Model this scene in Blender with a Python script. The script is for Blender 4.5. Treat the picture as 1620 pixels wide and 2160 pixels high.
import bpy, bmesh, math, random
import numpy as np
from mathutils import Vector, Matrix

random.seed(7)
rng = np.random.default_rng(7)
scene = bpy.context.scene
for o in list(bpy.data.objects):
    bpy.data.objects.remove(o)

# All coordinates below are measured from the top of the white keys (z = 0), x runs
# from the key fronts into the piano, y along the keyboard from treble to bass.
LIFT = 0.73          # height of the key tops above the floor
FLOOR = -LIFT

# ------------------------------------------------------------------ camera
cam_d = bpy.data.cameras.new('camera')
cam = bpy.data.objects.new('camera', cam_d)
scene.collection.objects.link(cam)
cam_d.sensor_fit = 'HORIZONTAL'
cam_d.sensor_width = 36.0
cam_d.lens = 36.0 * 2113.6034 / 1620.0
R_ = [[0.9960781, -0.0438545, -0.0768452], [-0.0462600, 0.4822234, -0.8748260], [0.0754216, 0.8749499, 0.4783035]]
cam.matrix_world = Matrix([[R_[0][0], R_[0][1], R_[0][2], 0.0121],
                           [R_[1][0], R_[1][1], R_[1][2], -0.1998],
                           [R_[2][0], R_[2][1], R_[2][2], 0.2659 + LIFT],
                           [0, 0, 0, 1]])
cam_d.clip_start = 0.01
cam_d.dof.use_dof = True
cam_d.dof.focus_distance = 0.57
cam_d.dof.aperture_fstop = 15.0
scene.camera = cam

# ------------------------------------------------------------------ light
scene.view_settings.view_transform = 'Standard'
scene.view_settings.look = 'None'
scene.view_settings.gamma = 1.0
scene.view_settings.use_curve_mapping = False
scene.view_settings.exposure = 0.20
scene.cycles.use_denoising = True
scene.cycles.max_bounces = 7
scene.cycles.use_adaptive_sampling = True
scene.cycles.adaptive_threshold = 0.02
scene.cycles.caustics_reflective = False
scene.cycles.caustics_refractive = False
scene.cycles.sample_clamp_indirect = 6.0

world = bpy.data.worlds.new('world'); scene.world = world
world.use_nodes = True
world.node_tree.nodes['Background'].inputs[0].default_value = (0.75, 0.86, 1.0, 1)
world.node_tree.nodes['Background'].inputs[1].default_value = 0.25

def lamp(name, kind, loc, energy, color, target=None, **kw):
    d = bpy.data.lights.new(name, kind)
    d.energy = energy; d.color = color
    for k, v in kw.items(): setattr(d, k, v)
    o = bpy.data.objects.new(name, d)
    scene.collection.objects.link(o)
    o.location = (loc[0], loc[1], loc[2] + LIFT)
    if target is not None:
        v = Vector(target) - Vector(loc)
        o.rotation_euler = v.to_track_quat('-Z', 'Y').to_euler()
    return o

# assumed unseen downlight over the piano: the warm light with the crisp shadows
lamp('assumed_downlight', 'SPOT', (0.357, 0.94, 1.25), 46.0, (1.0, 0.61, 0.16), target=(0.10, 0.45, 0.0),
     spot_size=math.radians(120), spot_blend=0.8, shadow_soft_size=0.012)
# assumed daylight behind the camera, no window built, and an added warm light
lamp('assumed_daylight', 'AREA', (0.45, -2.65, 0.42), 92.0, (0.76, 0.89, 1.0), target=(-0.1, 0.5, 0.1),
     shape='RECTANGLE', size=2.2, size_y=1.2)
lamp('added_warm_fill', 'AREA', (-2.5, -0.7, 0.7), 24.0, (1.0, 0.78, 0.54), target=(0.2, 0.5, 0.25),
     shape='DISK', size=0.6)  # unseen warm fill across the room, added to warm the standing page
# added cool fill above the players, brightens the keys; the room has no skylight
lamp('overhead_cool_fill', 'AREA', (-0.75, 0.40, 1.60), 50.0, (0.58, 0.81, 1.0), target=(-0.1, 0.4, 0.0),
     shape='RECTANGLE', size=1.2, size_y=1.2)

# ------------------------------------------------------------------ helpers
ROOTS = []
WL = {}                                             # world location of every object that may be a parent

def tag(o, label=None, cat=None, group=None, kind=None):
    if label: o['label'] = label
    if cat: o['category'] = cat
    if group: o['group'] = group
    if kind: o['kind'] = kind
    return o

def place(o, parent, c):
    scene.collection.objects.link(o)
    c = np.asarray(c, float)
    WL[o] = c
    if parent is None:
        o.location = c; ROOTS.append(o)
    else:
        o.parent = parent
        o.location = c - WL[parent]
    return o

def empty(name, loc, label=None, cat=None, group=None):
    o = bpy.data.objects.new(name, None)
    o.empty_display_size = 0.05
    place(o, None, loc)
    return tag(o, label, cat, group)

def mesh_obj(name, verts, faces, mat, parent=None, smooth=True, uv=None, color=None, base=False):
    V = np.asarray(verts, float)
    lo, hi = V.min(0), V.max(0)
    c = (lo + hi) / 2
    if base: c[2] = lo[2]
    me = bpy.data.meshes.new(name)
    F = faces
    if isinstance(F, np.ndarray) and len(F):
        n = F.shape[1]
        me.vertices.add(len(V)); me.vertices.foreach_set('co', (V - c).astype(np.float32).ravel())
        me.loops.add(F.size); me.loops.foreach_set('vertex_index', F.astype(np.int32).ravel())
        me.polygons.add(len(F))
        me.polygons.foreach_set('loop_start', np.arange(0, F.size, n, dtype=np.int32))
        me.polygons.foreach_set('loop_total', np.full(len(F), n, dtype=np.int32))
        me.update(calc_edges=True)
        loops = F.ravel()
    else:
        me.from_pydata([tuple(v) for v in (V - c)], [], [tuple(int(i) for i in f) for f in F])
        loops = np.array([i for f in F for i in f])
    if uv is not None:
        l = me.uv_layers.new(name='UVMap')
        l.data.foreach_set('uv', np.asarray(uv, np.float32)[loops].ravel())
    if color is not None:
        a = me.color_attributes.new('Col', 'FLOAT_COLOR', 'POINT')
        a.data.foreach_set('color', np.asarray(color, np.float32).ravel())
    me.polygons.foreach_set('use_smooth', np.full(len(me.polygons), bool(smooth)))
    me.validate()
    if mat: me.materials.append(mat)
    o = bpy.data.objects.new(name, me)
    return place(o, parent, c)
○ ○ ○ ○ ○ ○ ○
Retype only the lines running from the top of the listing to the line that holds "bpy.data.objects.remove(o)", both ends included.

(Correct result)
Model this scene in Blender with a Python script. The script is for Blender 4.5. Treat the picture as 1620 pixels wide and 2160 pixels high.
import bpy, bmesh, math, random
import numpy as np
from mathutils import Vector, Matrix

random.seed(7)
rng = np.random.default_rng(7)
scene = bpy.context.scene
for o in list(bpy.data.objects):
    bpy.data.objects.remove(o)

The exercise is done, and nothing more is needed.